Effect of uniaxial stress on the threshold displacement energy of silicon carbide

Silicon Carbide (SiC) is a very promising nuclear material. Understanding the effect of stress field on the irradiation damage behavior of SiC is crucial for the actual service. Numerous experiment and simulation studies have revealed the fundamental irradiation damage mechanism in non-stress SiC. We can learn from the previous simulation studies that though several limits and inaccuracies in calculating the threshold displacement energy(E-d) have been reported, molecular dynamics (MD) methods are still considered valid in general. In this work, we calculate the E(d)s of both the elements in SiC along 5 primary crystallographic directions under 13 kinds of uniaxial stress fields using the MD method.

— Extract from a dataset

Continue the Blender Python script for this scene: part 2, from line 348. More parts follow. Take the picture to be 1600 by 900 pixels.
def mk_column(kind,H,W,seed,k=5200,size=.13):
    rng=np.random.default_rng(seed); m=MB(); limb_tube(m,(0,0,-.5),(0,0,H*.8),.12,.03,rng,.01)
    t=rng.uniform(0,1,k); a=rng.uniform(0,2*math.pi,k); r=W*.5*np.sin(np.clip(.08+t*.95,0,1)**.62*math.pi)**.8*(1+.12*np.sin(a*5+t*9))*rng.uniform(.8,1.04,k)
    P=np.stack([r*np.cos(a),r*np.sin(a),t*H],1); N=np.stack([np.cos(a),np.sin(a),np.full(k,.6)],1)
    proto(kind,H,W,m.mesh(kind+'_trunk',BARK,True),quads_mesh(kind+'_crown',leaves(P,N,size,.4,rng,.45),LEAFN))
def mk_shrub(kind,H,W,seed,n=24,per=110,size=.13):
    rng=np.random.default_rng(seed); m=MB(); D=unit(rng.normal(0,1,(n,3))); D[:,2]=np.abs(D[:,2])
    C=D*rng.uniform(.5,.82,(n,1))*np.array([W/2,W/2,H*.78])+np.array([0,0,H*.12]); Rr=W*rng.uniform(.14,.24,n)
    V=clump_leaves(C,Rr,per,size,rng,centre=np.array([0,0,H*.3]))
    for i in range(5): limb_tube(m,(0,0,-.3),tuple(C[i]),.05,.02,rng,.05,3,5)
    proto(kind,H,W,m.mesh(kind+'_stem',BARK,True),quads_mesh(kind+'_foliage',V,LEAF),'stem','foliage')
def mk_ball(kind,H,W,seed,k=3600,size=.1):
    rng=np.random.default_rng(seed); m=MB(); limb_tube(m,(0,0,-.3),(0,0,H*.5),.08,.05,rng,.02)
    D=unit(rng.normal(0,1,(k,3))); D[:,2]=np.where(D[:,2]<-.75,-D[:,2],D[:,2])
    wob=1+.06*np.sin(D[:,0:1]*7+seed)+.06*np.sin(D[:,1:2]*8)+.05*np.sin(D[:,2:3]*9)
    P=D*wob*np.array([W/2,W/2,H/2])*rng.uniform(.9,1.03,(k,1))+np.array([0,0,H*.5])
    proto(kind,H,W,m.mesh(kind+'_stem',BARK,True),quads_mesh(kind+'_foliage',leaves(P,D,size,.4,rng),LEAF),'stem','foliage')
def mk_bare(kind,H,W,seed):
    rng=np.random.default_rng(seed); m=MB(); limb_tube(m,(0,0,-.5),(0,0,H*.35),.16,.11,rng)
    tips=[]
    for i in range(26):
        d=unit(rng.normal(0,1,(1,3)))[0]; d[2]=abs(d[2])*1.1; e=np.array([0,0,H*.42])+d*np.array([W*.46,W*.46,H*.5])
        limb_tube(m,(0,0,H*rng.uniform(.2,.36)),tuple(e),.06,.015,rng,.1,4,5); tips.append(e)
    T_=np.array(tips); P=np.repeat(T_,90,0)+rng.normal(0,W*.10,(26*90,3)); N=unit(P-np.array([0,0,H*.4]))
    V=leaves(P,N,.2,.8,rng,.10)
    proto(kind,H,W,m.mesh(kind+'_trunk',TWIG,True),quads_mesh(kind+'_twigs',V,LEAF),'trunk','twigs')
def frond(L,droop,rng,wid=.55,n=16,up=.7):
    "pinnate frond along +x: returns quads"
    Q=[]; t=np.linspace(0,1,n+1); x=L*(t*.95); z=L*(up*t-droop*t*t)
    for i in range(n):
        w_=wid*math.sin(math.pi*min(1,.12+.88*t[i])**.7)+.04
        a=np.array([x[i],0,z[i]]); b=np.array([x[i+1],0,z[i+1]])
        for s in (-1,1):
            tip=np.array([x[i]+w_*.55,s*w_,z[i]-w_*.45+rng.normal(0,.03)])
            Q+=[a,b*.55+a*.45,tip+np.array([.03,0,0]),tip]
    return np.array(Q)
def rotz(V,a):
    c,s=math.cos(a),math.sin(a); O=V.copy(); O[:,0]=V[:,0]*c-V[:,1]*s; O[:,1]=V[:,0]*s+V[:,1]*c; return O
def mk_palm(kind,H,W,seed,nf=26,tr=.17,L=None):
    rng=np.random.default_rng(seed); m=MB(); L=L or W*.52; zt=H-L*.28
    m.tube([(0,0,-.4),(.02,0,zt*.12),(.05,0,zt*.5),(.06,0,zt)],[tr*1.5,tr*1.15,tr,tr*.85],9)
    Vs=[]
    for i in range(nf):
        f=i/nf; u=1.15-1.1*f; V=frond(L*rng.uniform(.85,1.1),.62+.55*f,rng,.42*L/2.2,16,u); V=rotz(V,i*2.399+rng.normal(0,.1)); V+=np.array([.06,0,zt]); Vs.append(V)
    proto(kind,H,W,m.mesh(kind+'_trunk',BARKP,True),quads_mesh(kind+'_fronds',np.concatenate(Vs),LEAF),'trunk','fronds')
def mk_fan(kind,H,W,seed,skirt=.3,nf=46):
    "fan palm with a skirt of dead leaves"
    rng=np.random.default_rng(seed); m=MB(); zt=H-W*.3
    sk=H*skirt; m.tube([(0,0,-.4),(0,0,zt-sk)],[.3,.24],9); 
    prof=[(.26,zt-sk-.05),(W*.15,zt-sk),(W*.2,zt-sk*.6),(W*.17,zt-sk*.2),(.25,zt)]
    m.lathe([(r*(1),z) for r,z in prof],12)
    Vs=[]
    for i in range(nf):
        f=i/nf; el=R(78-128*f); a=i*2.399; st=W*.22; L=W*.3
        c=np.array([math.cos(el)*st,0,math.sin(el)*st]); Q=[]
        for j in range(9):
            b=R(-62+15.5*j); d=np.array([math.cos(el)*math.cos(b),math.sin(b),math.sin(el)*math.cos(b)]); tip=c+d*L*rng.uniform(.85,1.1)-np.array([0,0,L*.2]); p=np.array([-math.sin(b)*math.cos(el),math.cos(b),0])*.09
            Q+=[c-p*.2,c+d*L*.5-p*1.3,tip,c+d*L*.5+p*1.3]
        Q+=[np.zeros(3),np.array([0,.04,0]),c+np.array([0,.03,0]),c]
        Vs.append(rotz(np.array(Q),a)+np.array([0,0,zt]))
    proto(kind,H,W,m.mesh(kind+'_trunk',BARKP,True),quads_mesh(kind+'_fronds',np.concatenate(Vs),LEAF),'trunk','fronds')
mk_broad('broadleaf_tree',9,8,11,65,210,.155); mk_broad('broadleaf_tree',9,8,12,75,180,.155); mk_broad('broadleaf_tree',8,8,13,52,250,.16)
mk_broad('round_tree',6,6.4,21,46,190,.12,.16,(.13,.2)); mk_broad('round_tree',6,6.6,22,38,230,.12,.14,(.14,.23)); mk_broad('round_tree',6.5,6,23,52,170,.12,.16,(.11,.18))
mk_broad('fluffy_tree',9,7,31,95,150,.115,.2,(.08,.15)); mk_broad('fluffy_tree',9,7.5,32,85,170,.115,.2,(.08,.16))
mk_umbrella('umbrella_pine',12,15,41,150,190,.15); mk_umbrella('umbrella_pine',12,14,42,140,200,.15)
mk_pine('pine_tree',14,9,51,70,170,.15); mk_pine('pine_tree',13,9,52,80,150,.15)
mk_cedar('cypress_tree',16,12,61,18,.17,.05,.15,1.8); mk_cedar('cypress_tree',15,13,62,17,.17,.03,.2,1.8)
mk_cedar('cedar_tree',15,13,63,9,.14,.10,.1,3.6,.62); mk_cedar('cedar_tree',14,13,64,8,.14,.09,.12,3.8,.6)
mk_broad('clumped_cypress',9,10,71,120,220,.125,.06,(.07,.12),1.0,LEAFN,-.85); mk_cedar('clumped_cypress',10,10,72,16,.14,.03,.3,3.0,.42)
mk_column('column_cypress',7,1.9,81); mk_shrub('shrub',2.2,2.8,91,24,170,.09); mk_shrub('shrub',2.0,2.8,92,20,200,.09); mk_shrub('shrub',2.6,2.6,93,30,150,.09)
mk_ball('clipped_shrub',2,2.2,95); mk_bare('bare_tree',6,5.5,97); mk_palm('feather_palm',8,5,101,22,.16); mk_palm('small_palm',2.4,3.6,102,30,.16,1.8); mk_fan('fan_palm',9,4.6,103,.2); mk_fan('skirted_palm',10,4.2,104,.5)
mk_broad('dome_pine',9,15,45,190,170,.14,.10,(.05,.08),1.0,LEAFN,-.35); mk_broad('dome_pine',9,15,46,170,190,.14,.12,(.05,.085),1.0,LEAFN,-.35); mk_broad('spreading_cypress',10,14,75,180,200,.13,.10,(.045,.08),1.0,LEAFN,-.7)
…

The E(d)s obtained under the non-stress condition are consistent with previous research works. The rules of E(d)s changing with the deformation are discussed in detail, and the corresponding displacement process and displacement configurations are also analyzed. In general, E(d)s decrease with the increase in deformation whether it is stretching or compressing. Under relatively high stress field, the reduction of E-d is significant, and the anisotropy of Ed also greatly reduces. A transition of preferred displacement configuration from octahedral interstitial to tetrahedral interstitial is reported and discussed. Published by AIP Publishing.